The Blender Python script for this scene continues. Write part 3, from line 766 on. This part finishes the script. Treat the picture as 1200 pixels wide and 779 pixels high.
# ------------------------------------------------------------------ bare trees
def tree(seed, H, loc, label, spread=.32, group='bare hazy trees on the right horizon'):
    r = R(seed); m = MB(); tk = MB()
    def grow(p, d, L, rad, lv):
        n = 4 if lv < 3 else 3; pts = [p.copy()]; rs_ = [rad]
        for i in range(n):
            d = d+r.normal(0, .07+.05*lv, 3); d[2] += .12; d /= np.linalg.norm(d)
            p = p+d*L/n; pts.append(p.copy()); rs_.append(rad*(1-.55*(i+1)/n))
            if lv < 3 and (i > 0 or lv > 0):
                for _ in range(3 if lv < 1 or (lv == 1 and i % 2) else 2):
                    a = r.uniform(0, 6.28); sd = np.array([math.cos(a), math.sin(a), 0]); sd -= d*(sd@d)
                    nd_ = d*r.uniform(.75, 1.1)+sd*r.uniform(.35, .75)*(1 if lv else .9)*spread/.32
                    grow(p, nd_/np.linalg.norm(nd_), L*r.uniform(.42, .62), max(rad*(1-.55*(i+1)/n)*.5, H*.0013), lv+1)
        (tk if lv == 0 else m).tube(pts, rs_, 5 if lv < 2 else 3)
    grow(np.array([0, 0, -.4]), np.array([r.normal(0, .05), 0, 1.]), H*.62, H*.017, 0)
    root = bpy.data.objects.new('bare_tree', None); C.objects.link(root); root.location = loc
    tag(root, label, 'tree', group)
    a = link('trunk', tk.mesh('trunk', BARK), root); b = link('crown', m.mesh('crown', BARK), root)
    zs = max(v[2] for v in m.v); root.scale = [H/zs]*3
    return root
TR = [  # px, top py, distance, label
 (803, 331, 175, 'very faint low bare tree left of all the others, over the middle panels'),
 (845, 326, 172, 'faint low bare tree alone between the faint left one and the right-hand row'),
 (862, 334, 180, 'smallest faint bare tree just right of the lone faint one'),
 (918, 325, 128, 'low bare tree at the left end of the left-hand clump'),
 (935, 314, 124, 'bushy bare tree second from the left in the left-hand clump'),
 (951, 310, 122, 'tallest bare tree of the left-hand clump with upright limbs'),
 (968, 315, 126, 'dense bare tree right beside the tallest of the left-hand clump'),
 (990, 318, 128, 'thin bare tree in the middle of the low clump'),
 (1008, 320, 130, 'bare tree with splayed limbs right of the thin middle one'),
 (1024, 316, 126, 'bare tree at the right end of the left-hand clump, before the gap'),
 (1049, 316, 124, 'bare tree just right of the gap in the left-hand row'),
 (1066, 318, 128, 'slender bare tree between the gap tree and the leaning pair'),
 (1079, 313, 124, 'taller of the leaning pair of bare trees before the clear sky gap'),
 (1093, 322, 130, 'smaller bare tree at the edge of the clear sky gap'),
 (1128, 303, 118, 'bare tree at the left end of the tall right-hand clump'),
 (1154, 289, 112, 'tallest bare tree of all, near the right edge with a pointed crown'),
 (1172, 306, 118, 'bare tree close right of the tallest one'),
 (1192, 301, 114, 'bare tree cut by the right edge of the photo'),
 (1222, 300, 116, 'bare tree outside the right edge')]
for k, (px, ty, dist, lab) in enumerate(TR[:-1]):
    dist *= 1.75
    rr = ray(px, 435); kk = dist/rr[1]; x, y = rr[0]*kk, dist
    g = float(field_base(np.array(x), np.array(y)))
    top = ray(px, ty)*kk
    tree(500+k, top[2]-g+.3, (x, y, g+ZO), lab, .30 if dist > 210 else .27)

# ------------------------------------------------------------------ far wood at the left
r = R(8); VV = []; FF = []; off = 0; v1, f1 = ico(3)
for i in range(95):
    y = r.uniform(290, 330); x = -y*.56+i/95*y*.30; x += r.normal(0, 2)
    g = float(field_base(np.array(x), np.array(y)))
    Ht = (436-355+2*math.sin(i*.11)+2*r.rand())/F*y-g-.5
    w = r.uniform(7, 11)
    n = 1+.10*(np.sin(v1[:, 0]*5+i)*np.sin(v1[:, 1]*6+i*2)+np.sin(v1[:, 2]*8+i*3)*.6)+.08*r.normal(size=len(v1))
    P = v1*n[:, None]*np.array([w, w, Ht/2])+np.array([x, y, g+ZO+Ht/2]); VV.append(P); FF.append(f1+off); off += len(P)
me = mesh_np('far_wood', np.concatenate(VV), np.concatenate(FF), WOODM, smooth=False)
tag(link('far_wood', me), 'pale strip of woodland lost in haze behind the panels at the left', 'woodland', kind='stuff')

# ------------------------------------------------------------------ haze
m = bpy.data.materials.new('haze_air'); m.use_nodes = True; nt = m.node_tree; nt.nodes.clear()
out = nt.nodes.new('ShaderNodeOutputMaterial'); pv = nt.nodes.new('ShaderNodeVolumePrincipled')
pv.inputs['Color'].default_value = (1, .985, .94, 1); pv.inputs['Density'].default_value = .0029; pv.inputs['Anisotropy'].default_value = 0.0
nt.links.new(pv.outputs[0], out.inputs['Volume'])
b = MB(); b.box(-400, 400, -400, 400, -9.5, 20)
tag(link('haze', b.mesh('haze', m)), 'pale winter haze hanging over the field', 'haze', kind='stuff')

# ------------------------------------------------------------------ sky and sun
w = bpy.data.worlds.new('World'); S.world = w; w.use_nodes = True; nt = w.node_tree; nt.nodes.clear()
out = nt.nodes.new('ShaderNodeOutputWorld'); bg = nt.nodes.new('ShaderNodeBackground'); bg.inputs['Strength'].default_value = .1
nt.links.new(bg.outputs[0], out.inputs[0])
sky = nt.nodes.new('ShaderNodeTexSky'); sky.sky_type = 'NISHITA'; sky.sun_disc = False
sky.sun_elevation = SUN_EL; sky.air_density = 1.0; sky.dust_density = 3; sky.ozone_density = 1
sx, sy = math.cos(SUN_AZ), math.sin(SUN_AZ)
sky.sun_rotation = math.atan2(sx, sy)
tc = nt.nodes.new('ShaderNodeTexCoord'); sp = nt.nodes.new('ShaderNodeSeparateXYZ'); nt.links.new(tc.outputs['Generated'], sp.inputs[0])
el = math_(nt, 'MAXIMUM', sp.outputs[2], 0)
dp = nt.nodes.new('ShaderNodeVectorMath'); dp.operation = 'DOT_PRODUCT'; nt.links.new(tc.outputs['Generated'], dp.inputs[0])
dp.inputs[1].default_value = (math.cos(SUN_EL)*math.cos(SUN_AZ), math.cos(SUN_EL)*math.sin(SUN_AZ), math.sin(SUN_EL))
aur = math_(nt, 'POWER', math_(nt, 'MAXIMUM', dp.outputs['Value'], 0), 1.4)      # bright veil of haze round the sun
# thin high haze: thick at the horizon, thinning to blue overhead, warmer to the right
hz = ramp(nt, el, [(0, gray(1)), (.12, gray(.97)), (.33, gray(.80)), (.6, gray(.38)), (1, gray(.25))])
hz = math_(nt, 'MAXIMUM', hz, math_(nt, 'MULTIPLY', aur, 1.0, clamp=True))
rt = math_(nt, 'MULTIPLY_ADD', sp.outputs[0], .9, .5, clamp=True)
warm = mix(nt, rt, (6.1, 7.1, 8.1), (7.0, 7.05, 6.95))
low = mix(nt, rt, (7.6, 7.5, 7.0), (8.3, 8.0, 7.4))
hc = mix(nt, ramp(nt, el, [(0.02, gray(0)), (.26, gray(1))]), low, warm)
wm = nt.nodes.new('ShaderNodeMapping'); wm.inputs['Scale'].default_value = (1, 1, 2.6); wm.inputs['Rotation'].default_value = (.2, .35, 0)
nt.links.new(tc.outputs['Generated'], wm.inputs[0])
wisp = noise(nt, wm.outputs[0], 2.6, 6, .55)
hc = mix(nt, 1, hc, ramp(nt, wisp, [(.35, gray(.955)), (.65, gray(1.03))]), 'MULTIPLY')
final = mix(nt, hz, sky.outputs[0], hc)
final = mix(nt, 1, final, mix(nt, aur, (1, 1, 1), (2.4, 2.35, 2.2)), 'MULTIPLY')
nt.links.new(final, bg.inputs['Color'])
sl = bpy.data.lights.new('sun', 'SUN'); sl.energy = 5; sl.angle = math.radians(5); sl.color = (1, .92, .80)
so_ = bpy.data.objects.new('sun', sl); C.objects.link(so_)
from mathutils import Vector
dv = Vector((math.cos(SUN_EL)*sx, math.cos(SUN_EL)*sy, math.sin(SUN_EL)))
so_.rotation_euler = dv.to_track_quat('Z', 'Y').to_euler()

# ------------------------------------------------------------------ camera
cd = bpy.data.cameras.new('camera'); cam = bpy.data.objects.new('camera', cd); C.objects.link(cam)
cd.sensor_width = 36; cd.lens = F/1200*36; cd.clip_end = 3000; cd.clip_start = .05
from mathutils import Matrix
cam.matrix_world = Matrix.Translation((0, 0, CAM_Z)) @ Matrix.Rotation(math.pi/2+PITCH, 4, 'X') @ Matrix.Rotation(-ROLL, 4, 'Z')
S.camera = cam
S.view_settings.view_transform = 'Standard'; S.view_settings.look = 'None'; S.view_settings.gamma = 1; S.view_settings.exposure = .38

⁂

TASK TO COMPLETE - Identify and copy all lines with the word "high".

EXERCISE OUTPUT -
The Blender Python script for this scene continues. Write part 3, from line 766 on. This part finishes the script. Treat the picture as 1200 pixels wide and 779 pixels high.
# thin high haze: thick at the horizon, thinning to blue overhead, warmer to the right